Perché in quella Firenze che tornò, in quei giorni, ad essere il centro del mondo, con giovani che partirono persino da altri paesi per venire a dare una mano, proprio come i loro genitori erano venuti a combattere vent’anni prima per liberarci dal nazi-fascismo, in quella Firenze venne combattuta una guerra senza spargimenti di sangue, una guerra contro l’orrore destinata a forgiare gli ideali e i valori di ragazzi e ragazze che acquisirono così un senso civico difficile da trasmettere alle generazioni successive, cresciute in un benessere probabilmente esagerato ma, soprattutto, educate secondo i disvalori moderni, con l’esaltazione dell’egoismo, dell’individualismo e della costante ricerca del successo, della fama e degli avanzamenti di carriera a scapito del prossimo.

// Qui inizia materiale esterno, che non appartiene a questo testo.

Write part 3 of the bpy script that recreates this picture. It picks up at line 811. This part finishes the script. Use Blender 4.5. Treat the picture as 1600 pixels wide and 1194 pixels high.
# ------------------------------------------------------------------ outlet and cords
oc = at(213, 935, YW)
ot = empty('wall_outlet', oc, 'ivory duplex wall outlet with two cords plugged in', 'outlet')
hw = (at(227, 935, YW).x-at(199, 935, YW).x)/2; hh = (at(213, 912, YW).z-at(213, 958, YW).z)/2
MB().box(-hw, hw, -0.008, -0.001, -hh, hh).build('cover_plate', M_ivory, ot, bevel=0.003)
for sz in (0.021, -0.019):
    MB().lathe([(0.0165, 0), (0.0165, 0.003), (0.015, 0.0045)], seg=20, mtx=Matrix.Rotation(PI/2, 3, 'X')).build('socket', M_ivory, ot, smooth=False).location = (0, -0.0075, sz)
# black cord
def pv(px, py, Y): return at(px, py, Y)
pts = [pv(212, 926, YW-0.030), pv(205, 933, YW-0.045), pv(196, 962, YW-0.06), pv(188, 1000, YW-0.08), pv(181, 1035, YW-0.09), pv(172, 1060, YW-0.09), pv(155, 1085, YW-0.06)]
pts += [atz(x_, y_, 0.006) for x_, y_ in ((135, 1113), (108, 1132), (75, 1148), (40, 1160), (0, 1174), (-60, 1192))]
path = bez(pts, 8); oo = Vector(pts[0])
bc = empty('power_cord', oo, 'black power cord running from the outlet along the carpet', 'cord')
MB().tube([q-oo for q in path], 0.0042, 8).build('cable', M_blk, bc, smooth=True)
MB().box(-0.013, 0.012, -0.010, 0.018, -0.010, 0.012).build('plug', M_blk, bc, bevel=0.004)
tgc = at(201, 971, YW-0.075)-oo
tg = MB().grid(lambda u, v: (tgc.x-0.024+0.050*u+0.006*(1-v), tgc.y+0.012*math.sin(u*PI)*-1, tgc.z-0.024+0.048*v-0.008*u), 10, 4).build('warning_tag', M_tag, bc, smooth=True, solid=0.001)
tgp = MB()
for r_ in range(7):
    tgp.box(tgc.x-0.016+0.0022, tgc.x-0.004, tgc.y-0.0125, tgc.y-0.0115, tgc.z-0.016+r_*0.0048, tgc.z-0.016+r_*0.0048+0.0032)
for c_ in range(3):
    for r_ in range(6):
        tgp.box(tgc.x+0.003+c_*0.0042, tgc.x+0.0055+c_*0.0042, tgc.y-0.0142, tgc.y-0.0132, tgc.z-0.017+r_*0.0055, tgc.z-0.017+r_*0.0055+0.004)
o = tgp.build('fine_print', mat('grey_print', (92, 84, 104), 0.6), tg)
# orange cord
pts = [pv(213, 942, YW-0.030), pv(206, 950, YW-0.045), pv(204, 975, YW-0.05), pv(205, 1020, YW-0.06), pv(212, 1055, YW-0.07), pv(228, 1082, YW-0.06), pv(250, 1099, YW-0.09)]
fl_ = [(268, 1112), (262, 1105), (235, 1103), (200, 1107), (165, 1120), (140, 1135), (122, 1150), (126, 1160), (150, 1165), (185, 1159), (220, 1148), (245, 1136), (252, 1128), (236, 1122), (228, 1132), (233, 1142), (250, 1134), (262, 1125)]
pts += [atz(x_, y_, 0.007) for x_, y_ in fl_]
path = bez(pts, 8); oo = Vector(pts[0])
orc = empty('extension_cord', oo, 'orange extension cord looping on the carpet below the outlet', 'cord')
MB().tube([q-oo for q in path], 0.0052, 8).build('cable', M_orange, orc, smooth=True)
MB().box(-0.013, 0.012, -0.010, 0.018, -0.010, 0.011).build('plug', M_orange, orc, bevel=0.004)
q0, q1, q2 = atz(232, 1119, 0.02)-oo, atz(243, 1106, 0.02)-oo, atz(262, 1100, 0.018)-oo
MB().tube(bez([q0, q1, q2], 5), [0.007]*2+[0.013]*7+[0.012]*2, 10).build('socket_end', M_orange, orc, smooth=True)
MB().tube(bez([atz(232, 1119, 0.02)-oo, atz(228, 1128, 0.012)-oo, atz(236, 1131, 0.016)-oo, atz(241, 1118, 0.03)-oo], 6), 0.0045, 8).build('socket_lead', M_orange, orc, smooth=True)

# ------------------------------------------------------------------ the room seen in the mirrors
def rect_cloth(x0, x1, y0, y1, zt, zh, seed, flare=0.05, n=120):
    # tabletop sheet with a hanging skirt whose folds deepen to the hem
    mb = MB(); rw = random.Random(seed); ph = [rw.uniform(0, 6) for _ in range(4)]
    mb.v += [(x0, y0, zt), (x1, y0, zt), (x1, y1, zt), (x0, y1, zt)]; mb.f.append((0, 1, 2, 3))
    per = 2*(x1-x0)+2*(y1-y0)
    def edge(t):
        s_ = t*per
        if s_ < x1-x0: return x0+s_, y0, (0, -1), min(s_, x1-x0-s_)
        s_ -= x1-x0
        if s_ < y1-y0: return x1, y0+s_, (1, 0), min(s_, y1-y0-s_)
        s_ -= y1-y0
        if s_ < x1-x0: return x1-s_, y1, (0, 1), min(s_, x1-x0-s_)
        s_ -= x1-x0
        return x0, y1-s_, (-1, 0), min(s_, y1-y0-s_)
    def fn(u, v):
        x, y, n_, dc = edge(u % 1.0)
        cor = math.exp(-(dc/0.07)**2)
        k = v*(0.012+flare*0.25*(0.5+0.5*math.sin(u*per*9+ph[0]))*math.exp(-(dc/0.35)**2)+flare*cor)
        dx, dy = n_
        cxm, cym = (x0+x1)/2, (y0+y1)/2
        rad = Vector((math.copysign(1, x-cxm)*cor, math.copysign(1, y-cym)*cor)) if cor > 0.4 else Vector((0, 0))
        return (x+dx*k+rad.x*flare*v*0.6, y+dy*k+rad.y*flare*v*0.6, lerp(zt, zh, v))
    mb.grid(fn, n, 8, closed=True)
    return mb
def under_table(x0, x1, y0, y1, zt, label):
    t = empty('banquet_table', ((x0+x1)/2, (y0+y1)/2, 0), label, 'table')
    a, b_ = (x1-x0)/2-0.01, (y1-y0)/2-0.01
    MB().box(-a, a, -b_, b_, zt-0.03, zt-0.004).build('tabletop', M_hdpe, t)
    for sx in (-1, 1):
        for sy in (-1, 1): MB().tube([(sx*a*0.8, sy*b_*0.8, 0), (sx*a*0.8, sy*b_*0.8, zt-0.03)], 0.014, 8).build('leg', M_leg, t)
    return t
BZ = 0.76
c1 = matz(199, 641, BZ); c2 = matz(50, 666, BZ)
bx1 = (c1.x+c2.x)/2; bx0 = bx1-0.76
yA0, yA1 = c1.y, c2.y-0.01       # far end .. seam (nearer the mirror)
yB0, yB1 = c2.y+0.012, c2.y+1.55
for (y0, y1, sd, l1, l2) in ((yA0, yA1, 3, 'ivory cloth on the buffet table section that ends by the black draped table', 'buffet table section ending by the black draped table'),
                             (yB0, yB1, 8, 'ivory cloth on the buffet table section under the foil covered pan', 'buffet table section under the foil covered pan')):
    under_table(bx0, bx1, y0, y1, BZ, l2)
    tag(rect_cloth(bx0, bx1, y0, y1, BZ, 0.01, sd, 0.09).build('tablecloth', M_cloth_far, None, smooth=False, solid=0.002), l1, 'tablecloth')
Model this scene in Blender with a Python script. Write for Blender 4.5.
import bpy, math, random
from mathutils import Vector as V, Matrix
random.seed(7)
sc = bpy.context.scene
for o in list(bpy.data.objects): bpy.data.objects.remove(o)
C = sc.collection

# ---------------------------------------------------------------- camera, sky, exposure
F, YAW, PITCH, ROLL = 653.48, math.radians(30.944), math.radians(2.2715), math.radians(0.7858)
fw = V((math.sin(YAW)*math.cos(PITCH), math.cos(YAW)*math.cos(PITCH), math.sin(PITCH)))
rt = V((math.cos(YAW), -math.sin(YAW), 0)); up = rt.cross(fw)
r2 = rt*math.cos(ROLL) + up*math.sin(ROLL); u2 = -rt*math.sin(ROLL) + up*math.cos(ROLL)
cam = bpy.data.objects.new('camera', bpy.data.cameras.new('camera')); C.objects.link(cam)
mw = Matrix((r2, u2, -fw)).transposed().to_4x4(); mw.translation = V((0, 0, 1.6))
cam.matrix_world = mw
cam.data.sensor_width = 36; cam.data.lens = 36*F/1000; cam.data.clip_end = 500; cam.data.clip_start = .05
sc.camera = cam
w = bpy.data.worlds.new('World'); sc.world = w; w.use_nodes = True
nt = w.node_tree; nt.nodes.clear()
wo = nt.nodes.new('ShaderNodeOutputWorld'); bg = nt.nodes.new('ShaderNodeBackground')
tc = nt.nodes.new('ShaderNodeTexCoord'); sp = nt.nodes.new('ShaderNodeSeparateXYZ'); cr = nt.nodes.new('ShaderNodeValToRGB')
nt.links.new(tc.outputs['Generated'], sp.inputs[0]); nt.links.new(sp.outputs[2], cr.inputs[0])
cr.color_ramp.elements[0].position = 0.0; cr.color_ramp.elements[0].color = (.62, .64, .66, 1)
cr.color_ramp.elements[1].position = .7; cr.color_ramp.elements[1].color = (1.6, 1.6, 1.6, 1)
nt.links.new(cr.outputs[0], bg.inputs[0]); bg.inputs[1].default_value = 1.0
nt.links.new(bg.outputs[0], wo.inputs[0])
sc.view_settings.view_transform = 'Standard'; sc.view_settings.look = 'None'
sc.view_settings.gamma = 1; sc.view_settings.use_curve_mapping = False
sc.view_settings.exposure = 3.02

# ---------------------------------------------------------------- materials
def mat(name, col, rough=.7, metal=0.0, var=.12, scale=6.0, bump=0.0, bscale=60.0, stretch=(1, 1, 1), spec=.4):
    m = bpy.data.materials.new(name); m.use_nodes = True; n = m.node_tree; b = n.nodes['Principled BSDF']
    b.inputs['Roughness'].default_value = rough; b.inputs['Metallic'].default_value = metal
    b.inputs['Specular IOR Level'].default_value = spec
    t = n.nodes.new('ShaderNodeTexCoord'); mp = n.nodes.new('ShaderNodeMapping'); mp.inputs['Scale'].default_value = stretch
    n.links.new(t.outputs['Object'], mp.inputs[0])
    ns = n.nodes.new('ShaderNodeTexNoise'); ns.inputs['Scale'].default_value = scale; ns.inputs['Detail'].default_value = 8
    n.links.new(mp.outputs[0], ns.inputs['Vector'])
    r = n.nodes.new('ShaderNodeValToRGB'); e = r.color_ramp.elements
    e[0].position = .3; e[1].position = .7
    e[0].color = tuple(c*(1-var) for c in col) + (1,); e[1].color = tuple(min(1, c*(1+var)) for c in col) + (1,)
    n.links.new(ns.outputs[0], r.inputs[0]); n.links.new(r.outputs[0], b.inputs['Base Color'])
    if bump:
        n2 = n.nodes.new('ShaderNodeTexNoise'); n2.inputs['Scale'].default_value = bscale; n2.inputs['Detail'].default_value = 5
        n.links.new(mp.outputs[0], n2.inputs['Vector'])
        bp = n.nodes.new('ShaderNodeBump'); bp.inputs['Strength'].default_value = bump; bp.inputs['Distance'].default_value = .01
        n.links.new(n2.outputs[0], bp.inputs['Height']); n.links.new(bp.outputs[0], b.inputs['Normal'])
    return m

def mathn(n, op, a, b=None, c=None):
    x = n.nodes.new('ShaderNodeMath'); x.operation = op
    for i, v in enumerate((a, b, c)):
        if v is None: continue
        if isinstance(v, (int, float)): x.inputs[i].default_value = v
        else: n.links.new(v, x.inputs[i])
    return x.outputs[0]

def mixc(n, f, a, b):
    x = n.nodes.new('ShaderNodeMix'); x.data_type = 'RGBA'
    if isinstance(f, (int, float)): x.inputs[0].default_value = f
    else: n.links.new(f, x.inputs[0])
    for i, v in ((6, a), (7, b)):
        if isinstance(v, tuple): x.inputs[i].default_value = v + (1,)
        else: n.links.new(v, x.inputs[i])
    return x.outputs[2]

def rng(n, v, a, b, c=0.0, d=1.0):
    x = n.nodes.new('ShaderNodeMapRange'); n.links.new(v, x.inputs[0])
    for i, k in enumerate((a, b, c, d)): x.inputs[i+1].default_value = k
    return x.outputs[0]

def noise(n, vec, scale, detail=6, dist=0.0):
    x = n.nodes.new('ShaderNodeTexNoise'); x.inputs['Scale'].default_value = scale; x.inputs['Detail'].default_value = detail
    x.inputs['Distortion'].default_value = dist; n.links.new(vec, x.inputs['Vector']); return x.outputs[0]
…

Non che quella generazione non abbia poi deluso, non che non si sia poi perduta, lasciata andare, uniformata e fatta travolgere, a sua volta, dalla furia incontrollata del conformismo, ma se qualcosa ha resistito al passaggio di questo fiume limaccioso e assai più impetuoso di quell’Arno impazzito di cinquant’anni fa, se ancora esiste un minimo di dignità in quest’Italia che piange, in questi giorni, a causa di nuove tragedie, è perché quell’esperienza fu molto più di una semplice azione di volontariato: fu la patria morale e il banco di prova di ventenni che sapevano di dover restituire alla società le certezze e le prospettive che i genitori avevano assicurato loro rischiando la vita in montagna. 

E così, quei ragazzi che, in alcuni casi, non hanno smesso di esser tali, quei settantenni con lo stesso slancio vitale di allora, nonostante qualche ruga e tutte le difficoltà e le amarezze della vita, quei ragazzi oggi raccontano, sognano, ricordano e, forse, si commuovono ripensando ai mille destini che si incrociarono in quel lontano autunno del ’66 che ormai appartiene ai libri di storia ma che per loro rappresenta ancora la bussola, la ragione e il senso di un cammino destinato a proseguire. 

Perché anche quando il fiume rientra negli argini e il fango vien via, se hai ascoltato la voce di quell’acqua e ti sei immerso in quel fango, quelle sensazioni ti rimangono addosso per sempre, come ti rimangono impressi per sempre nella mente i volti di ragazzi come te che oggi magari faresti persino fatica a riconoscere e che, forse, per fortuna, non rivedrai mai più, godendo del privilegio di poterli conservare nella memoria in tutta la loro freschezza, armonia e spontaneità. 

Firenze, cinquant’anni dopo, mentre le immagini in bianco e nero scorrono sui teleschermi e l’Arno va per la sua strada, mentre i nonni raccontano ai nipoti le vicende di allora, mentre la vita continua ma tutti sanno che nulla sarà più come prima, in quanto quell’alluvione, nella sua tragicità, racchiude anche l’immagine di come eravamo e di come vorremmo tornare ad essere.